Structural Forces in Ionic Liquids: The Role of Ionic Size Asymmetry

Abstract

Ionic liquids (ILs) are charged fluids composed of anions and cations of different size and shape. The ordering of charge and density in ILs confined between charged interfaces underlies numerous applications of IL electrolytes. Here, we analyze the screening behavior and the resulting structural forces of a representative IL confined between two charge-varied plates. Using both molecular dynamics simulations and a continuum theory, we contrast the screening features of a more-realistic asymmetric system and a less-realistic symmetric one.
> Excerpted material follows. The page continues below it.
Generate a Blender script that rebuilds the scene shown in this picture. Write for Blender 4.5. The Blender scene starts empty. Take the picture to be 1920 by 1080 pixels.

The ionic size asymmetry plays a nontrivial role in charge screening, affecting both the ionic density profiles and the disjoining pressure distance dependence. Ionic systems with size asymmetry are stronger coupled systems, and this manifests itself both in their response to the electrode polarization and spontaneous structure formation at the interface. Analytical expressions for decay lengths of the disjoining pressure are obtained in agreement with the pressure profiles computed from molecular dynamics simulations.

Figure 1

MD simulations. (a) Snapshot of the asymmetric IL immersing two charged surfaces in a fully periodic simulations box. The surfaces are pushed together along the z-direction with a normal force F_L to ultimately calculate the pressure as a function of the separation distance, L. (b) The ionic sizes, characterized by the LJ diameter, σ_i, for the (left) asymmetric and (right) symmetric systems.

Figure 2

Charge and ion density profiles in asymmetric ILs between the charged plates. Rows correspond to the fixed surface charge densities of (a,b) q_s = 0.12 C/m², (c,d) q_s = 0 C/m², and (e,f) q_s = −0.12 C/m². Columns correspond to the squeeze out of a central electroneutral layer between two stable states where (a,c,e) L ≈ 2.2 nm and (b,d,f) L ≈ 1.5 nm. Cumulative charge functions are plotted to the left or right of the corresponding concentration profile plot. Markers (○) simulations; lines (—) theory. Color coding: blue, anions; red, cations.

Figure 3

Charge and ion density profiles in symmetric IL. Rows correspond to the fixed surface charge of (a,b) q_s = 0 C/m², (c,d) q_s = −0.06 C/m², and (e,f) q_s = −0.12 C/m². Columns correspond to the squeeze out of a central electroneutral layer between two stable states where (a,c,e) L ≈ 2 nm and (b,d,f) L ≈ 1.4 nm. Cumulative charge functions are plotted to the left or right of the corresponding concentration profile plot. Markers (○) simulations; lines (—) theory. Color coding: blue, anions; red, cations.

Figure 4

Disjoining pressure profiles. (a–c) Asymmetric system and (d–f) symmetric system for (a,d) negative, (b,e) uncharged, and (c,f) positive surfaces. The black markers (○) are the MD simulation data points. The solid orange lines are the full, nonlinear integro-differential theory. The other dashed and dash-dot lines are applications of the approximation in eq 14, where the parameters P₀ and z₀ are fit only to the first minimum. Here, the cyan dash-dot lines correspond to the analytical expressions for κ in eqs 28 and 29, while the magenta dashed lines plotted in (d–f) correspond to the definitions in eqs 30 and 31. These equations are derived in the framework of the linear response analysis.